Eventually it was Jezzer, a newcomer, who came to the rescue. Visiting with two other New Zealander friends, he announced his arrival at the ranch by leaping bareback onto one of our unsuspecting horses.
Cola (named after the ubiquitous drink not the Russian peninsula), his unwilling and unready steed, who had not been ridden for two years, took fright and, gratifyingly, dumped Jezzer on his fidgety arse.
For the next three days Jezzer proved himself a vintage ranchero. He beat in fence posts, slung bails and attacked wasps nests. (That last feat cost him five bites on his already-bruised backside.)
Then he showed me how to use the chainsaw. “Hold it like this. Don’t use the tip. Sharpen the blade like this.” And so on. And so on. All good useful outback skills.
(Egged on by his wayward mates, Jezzer also felled one of our huge, though admittedly dead, trees while my attention was elsewhere.)
Once some of the sawing was done, the next stage was chopping the stuff up. The neighbours looked at us aghast. “What, you haven’t got a log-splitter?” they asked with wide eyes.
Log-splitter was not a word in my vocabulary. I looked it up in an outdoor equipment catalogue. Beautifully-crafted little machines that split wood for you. $2000-$3000 a piece.
We hadn’t bargained for that and the remains of our rapidly dinminishing bank balance was already carefully apportioned.
Each tiny slice was spoken for – mortgage payments, insurance payments, bread, sugar, butter, diesel, dog chews.
In the end we decided to splash out on a splitting axe. $25. That wouldn’t break the bank. It was fittingly called a Grizzly.

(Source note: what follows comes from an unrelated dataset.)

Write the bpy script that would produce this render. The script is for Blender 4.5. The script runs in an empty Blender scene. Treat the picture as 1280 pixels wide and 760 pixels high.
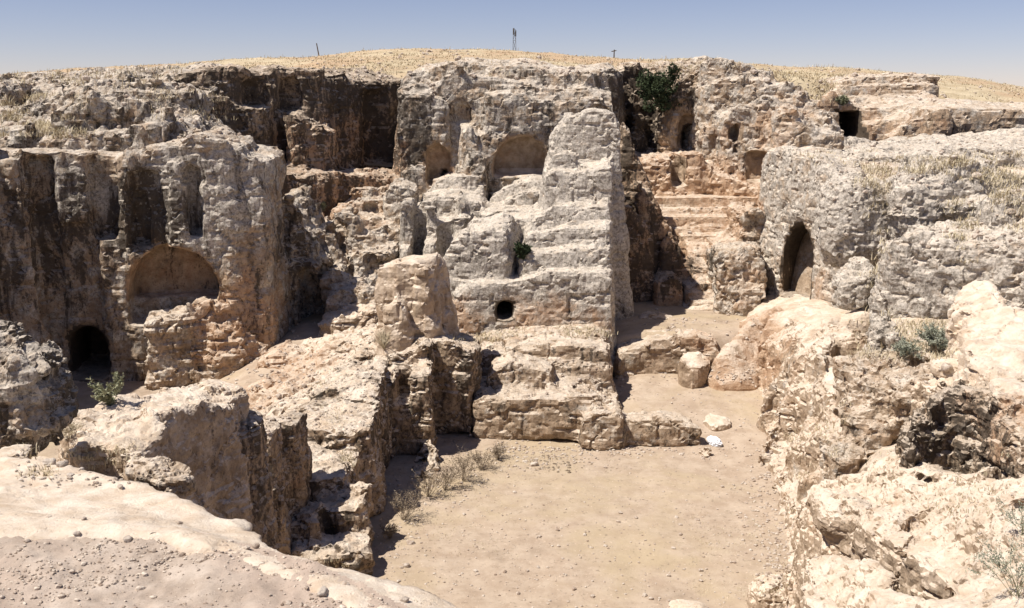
import bpy, bmesh, math, random, time
import numpy as np
from mathutils import Vector
T0 = time.time()
random.seed(7)
rng = np.random.default_rng(11)
sc = bpy.context.scene
C = sc.collection

# ------------------------------------------------------------------ camera
FPX = 1312.0                      # focal length in photo pixels (1280 wide)
PITCH = math.radians(11.2)
CAMZ = 8.0
cam_d = bpy.data.cameras.new('camera')
cam = bpy.data.objects.new('camera', cam_d); C.objects.link(cam)
cam_d.sensor_width = 36.0; cam_d.lens = 36.0*FPX/1280.0
cam_d.clip_start = 0.05; cam_d.clip_end = 3000
cam.location = (0, 0, CAMZ); cam.rotation_euler = (math.pi/2-PITCH, 0, 0)
sc.camera = cam

# ------------------------------------------------------------------ world and sun
SUN = Vector((-0.47, -0.18, 0.865)).normalized()       # direction towards the sun
world = bpy.data.worlds.new('World'); sc.world = world; world.use_nodes = True
wn = world.node_tree.nodes; wl = world.node_tree.links
bg = wn['Background']
sky = wn.new('ShaderNodeTexSky'); sky.sky_type = 'NISHITA'; sky.sun_disc = False
sky.sun_elevation = math.asin(SUN.z); sky.sun_rotation = math.atan2(SUN.x, SUN.y)
sky.altitude = 3000; sky.air_density = 1.0; sky.dust_density = 1.2; sky.ozone_density = 4.0
tint = wn.new('ShaderNodeMix'); tint.data_type = 'RGBA'; tint.blend_type = 'MULTIPLY'; tint.inputs[0].default_value = 1.0
tint.inputs[7].default_value = (1.30, 1.0, .97, 1)          # thin summer dust takes the green out of the blue
wl.new(sky.outputs[0], tint.inputs[6]); wl.new(tint.outputs[2], bg.inputs[0]); bg.inputs[1].default_value = 0.076
sun_d = bpy.data.lights.new('sun', 'SUN'); sun_d.energy = 5.0; sun_d.angle = math.radians(0.53)
sun_d.color = (1.0, 0.945, 0.865)
sun = bpy.data.objects.new('sun', sun_d); C.objects.link(sun)
sun.location = (-20, -5, 40); sun.rotation_euler = SUN.to_track_quat('Z', 'Y').to_euler()
sc.view_settings.view_transform = 'Standard'; sc.view_settings.look = 'None'
sc.view_settings.exposure = 0.34; sc.view_settings.gamma = 1.0
sc.cycles.max_bounces = 5; sc.cycles.diffuse_bounces = 2; sc.cycles.use_denoising = True

# ------------------------------------------------------------------ pixel of the photograph -> point in the place
cp, sp = math.cos(PITCH), math.sin(PITCH)
def P(px, py, Y):
    u = (px-640)/FPX; v = (380-py)/FPX
    dy = cp+v*sp; dz = -sp+v*cp; t = Y/dy
    return (u*t, Y, CAMZ+dz*t)
def PZ(px, py, z):
    u = (px-640)/FPX; v = (380-py)/FPX
    dy = cp+v*sp; dz = -sp+v*cp; t = (z-CAMZ)/dz
    return (u*t, dy*t, z)

# ------------------------------------------------------------------ noise
_gt = np.random.default_rng(5).normal(size=(256, 3)); _gt /= np.linalg.norm(_gt, axis=1)[:, None]
_gt = _gt.astype(np.float32)
def _hash(ix, iy, iz):
    h = (ix.astype(np.uint32)*np.uint32(0x8da6b343)) ^ (iy.astype(np.uint32)*np.uint32(0xd8163841)) ^ (iz.astype(np.uint32)*np.uint32(0xcb1ab31f))
    h ^= h >> np.uint32(13); h *= np.uint32(0x5bd1e995); h ^= h >> np.uint32(15)
    return h
def gn(x, y, z):
    x = np.asarray(x, np.float32); y = np.asarray(y, np.float32); z = np.asarray(z, np.float32)
    fx = np.floor(x); fy = np.floor(y); fz = np.floor(z)
    ix = fx.astype(np.int32); iy = fy.astype(np.int32); iz = fz.astype(np.int32)
    x = x-fx; y = y-fy; z = z-fz
    u = x*x*x*(x*(x*6-15)+10); v = y*y*y*(y*(y*6-15)+10); w = z*z*z*(z*(z*6-15)+10)
    out = 0
    for a in (0, 1):
        for b in (0, 1):
            for c in (0, 1):
                g = _gt[_hash(ix+a, iy+b, iz+c) & np.uint32(255)]
                d = g[..., 0]*(x-a)+g[..., 1]*(y-b)+g[..., 2]*(z-c)
                out = out + d*(u if a else 1-u)*(v if b else 1-v)*(w if c else 1-w)
    return out*1.6
def fbm(x, y, z, n, gain=.5):
    o = 0; a = 1; f = 1.0
    for i in range(n):
        o = o+a*gn(x*f+i*17.3, y*f-i*9.1, z*f+i*5.7); a *= gain; f *= 2.03
    return o
def cellval(x, y, z):
    h = _hash(np.floor(x).astype(np.int32), np.floor(y).astype(np.int32), np.floor(z).astype(np.int32))
    return (h & np.uint32(0xffff)).astype(np.float32)/65535.0
def facet(x, y, z):
    """angular broken surface: every cell of a loose grid is a plane of its own tilt"""
    fx = np.floor(x); fy = np.floor(y); fz = np.floor(z)
    h = _hash(fx.astype(np.int32), fy.astype(np.int32), fz.astype(np.int32))
    g = _gt[h & np.uint32(255)]; o = ((h >> np.uint32(9)) & np.uint32(0x3ff)).astype(np.float32)/1023.0-.5
    return o+.75*(g[..., 0]*(x-fx-.5)+g[..., 1]*(y-fy-.5)+g[..., 2]*(z-fz-.5))
def sstep(a, b, x):
    t = np.clip((x-a)/(b-a), 0, 1); return t*t*(3-2*t)

# ------------------------------------------------------------------ solids
def smax(a, b, k):
    h = np.clip(.5+.5*(a-b)/k, 0, 1); return b+(a-b)*h+k*h*(1-h)
def smin(a, b, k):
    h = np.clip(.5-.5*(a-b)/k, 0, 1); return b+(a-b)*h-k*h*(1-h)
def poly_sdf(P2, X, Y):
    d = np.full(X.shape, 1e9, np.float32); s = np.zeros(X.shape, bool)
    n = len(P2)
    for i in range(n):
        ax, ay = P2[i]; bx, by = P2[(i+1) % n]
        ex, ey = bx-ax, by-ay; L = ex*ex+ey*ey+1e-12
        t = np.clip(((X-ax)*ex+(Y-ay)*ey)/L, 0, 1)
        dx = X-ax-t*ex; dy = Y-ay-t*ey
        d = np.minimum(d, dx*dx+dy*dy)
        c = ((ay <= Y) & (by > Y)) | ((by <= Y) & (ay > Y))
        if abs(ey) > 1e-9:
            s ^= c & (X < ax+(Y-ay)/ey*ex)
    return np.sqrt(d)*np.where(s, -1, 1)

def col(pts, base=0.0, bat=.05, r=.07, back=None, part=None, cut=False, rim=None):
    """a block of standing rock: top outline given as (px,py,Y) of the photo, straight down to base"""
    v = [P(*p) for p in pts]
    if back is not None:
        dY, dz, dx = (tuple(back)+(0, 0, 0))[:3] if isinstance(back, (tuple, list)) else (back, 0, 0)
        v = v+[(p[0]+dx, p[1]+dY, p[2]+dz) for p in reversed(v)]
    return dict(k='col', v=v, base=base, bat=bat, r=r, part=part, cut=cut)
def pcol(v, base=0.0, bat=.05, r=.14, part=None, cut=False):
    return dict(k='col', v=v, base=base, bat=bat, r=r, part=part, cut=cut)
def ell(px, py, Y, rx, ry, rz, part=None, yaw=0.0, cut=False, sq=2.0):
    return dict(k='ell', c=P(px, py, Y), r=(rx, ry, rz), part=part, cut=cut, yaw=yaw, sq=sq)
def arch(px, pb, pt, hw, Y, depth, ang=0.0, part=None, over=.6, round_=1.0, point=1.0):
    """arched hollow: px centre, pb/pt bottom and top rows, hw half width in metres; ang = heading of the tunnel, 0 = away from camera"""
    b = P(px, pb, Y); t = P(px, pt, Y)
    return dict(k='arch', c=b, h=t[2]-b[2], hw=hw, depth=depth, ang=ang, part=part, cut=True, over=over, rise=round_, point=point)
def bxc(px0, px1, pb, pt, Y, depth, ang=0.0, part=None, over=.6, slant=0):
    a = P((px0+px1)/2, pb, Y); t = P((px0+px1)/2, pt, Y)
    hw = abs(P(px1, pb, Y)[0]-P(px0, pb, Y)[0])/2
    return dict(k='arch', c=a, h=t[2]-a[2], hw=hw, depth=depth, ang=ang, part=part, cut=True, over=over, rise=0.0, point=1.0)

def prim_box(p):
    if p['k'] == 'col':
        v = np.array(p['v']); zt = v[:, 2].max(); e = .3+max(0, p['bat'])*(zt-p['base'])
        return (v[:, 0].min()-e, v[:, 1].min()-e, p['base']-.3), (v[:, 0].max()+e, v[:, 1].max()+e, zt+.3)
    if p['k'] == 'ell':
        r = max(p['r'][:2]); c = p['c']
        return (c[0]-r-.3, c[1]-r-.3, c[2]-p['r'][2]-.3), (c[0]+r+.3, c[1]+r+.3, c[2]+p['r'][2]+.3)
    R = math.hypot(p['hw'], max(p['depth'], p['over']))+.3; c = p['c']
    return (c[0]-R, c[1]-R, c[2]-.4), (c[0]+R, c[1]+R, c[2]+p['h']+.4)

def prim_field(p, x, y, z):
    if p['k'] == 'col':
        v = np.array(p['v'], np.float32); X, Y = np.meshgrid(x, y, indexing='ij')
        d2 = poly_sdf(v[:, :2], X, Y)
        num = 0; den = 0; n = len(v)
        for i in range(n):
            a = v[i]; b = v[(i+1) % n]; m = max(1, min(8, int(np.linalg.norm(b-a)/.45)))
            for j in range(m):
                q = a+(b-a)*(j/m)
                w = 1.0/((X-q[0])**2+(Y-q[1])**2+.01)**1.6
                num = num+w*q[2]; den = den+w
        zt = (num/den)[:, :, None]; Z = z[None, None, :]
        side = d2[:, :, None]-p['bat']*np.maximum(zt-Z, 0)
        d = smax(side, Z-zt, p['r'])
        return np.maximum(d, p['base']-Z)
    c = p['c']; X = (x-c[0])[:, None, None]; Y = (y-c[1])[None, :, None]; Z = (z-c[2])[None, None, :]
    if p['k'] == 'ell':
        ca, sa = math.cos(p['yaw']), math.sin(p['yaw']); r = p['r']; q = p['sq']
        u = np.abs((X*ca+Y*sa)/r[0]); v = np.abs((-X*sa+Y*ca)/r[1]); w = np.abs(Z/r[2])
        return ((u**q+v**q+w**q)**(1/q)-1)*min(r)
    ca, sa = math.cos(p['ang']), math.sin(p['ang'])          # tunnel direction (sa, ca)
    w = X*sa+Y*ca; u = X*ca-Y*sa
    hw, h = p['hw'], p['h']
    if p['rise'] > 0:
        rr = min(hw*p['rise'], h*.95); zs = h-rr
        top = np.sqrt((u)**2+(np.maximum(Z-zs, 0)*hw/rr/p['point'])**2)-hw
        a2 = np.where(Z > zs, top, np.abs(u)-hw)
    else:
        a2 = np.maximum(np.abs(u)-hw, Z-h)
    a2 = np.maximum(a2, -Z)
    d = np.maximum(a2, np.maximum(-p['over']-w, w-p['depth']))
    return d

# ------------------------------------------------------------------ surface nets
def surface_nets(F, org, vox):
    S = F < 0
    nx, ny, nz = F.shape
    def cs(A, a, b, c): return A[a:nx-1+a, b:ny-1+b, c:nz-1+c]
    cnt = np.zeros((nx-1, ny-1, nz-1), np.int8)
    for a in (0, 1):
        for b in (0, 1):
            for c in (0, 1): cnt += cs(S, a, b, c)
    act = (cnt > 0) & (cnt < 8)
    idx = np.nonzero(act); n = len(idx[0])
    vid = np.full(act.shape, -1, np.int32); vid[idx] = np.arange(n)
    acc = np.zeros((n, 3), np.float32); num = np.zeros(n, np.float32)
    I, J, K = idx
    for ax in range(3):
        for o1 in (0, 1):
            for o2 in (0, 1):
                off = [0, 0, 0]; oth = [k for k in range(3) if k != ax]
                off[oth[0]] = o1; off[oth[1]] = o2
                a = F[I+off[0], J+off[1], K+off[2]]
                off2 = list(off); off2[ax] = 1
                b = F[I+off2[0], J+off2[1], K+off2[2]]
                m = (a < 0) != (b < 0)
                t = np.where(m, a/np.where(a == b, 1, a-b), 0)
                pos = np.zeros((n, 3), np.float32); pos[:] = off; pos[:, ax] = t
                acc += pos*m[:, None]; num += m
    V = (acc/num[:, None]+np.stack([I, J, K], 1))*vox+np.array(org)
    Q = []
    for ax in range(3):
        sl0 = [slice(None)]*3; sl1 = [slice(None)]*3
        sl0[ax] = slice(0, -1); sl1[ax] = slice(1, None)
        A = S[tuple(sl0)]; B = S[tuple(sl1)]
        ch = np.argwhere(A != B)
        oth = [k for k in range(3) if k != ax]
        ok = np.ones(len(ch), bool)
        for k in oth: ok &= (ch[:, k] > 0) & (ch[:, k] < F.shape[k]-1)
        ch = ch[ok]; ins = A[ch[:, 0], ch[:, 1], ch[:, 2]]
        def vv(d1, d2):
            c = ch.copy(); c[:, oth[0]] -= d1; c[:, oth[1]] -= d2
            return vid[c[:, 0], c[:, 1], c[:, 2]]
        q = np.stack([vv(0, 0), vv(1, 0), vv(1, 1), vv(0, 1)], 1)
        flip = ins if ax != 1 else ~ins
        q[~flip] = q[~flip][:, ::-1]
        Q.append(q)
    Q = np.concatenate(Q); Q = Q[:, ::-1] if False else Q
    return V, Q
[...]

This week Operation Make Firewood finally swung into action. I donned my rather swanky lime-tinted safety goggles, some heavy hiking boots (not steel toe-capped but close enough) and a checked lumberjack shirt.
After numerous trips to the chainsaw service, our trusty Stihl was ready to get at it. A bit of chain oil in this hole, small turn on the screw to get the tension just so.
My assistant was Kadri, an industrious Estonian girlfriend of Kristin’s visiting as part of a round-the-world tour. (Hawaii, New York, Meadow Creek and other global spots of note).
When we had sawn the huge logs into slices, off she hauled them to the cutting block. One by one, aching muscle by aching muscle, I split them up like birthday cakes. Each slice had to be just the right size.
After two days, my back is killing me, my arms are rubbery and stiff and my knees are achingly close to collapse.
My once soft and gentle small pink hands – creatures of the keyboard whose most strenuous pre-wilderness exercise had been holding pint glasses – are calloused, dirty and strangely muscled.
It all seems worth it when we look at the long neatly stacked rows of firewood. (The art of wood-stacking was one of many unexpected skills Kristin brought with her from the old country.) More to the point it will keep off the winter chill.
Two or three more days and the lion’s share of the firewood operation should be over – at least for this year.
Then all we have to do is learn to plough snow. “It can’t be that difficult,” I ventured to a neighbour. Apparently it is. All angles and depths and pathway calculations.
In preparation for the task, a huge plough is sitting boxed in our garage complete with baffling installation instructions as to how to mount it on our truck.
With General Winter on the march, it will soon be time to swing into action on that front too.
But first its off to Vancouver for a week. Dig out our fancy towny clothes, sip cappuccinos, watch artsy movies and lounge through those huge, slightly industrial, bookshops.
We may be well on the way to hill-billydom. But we’re not quite there yet.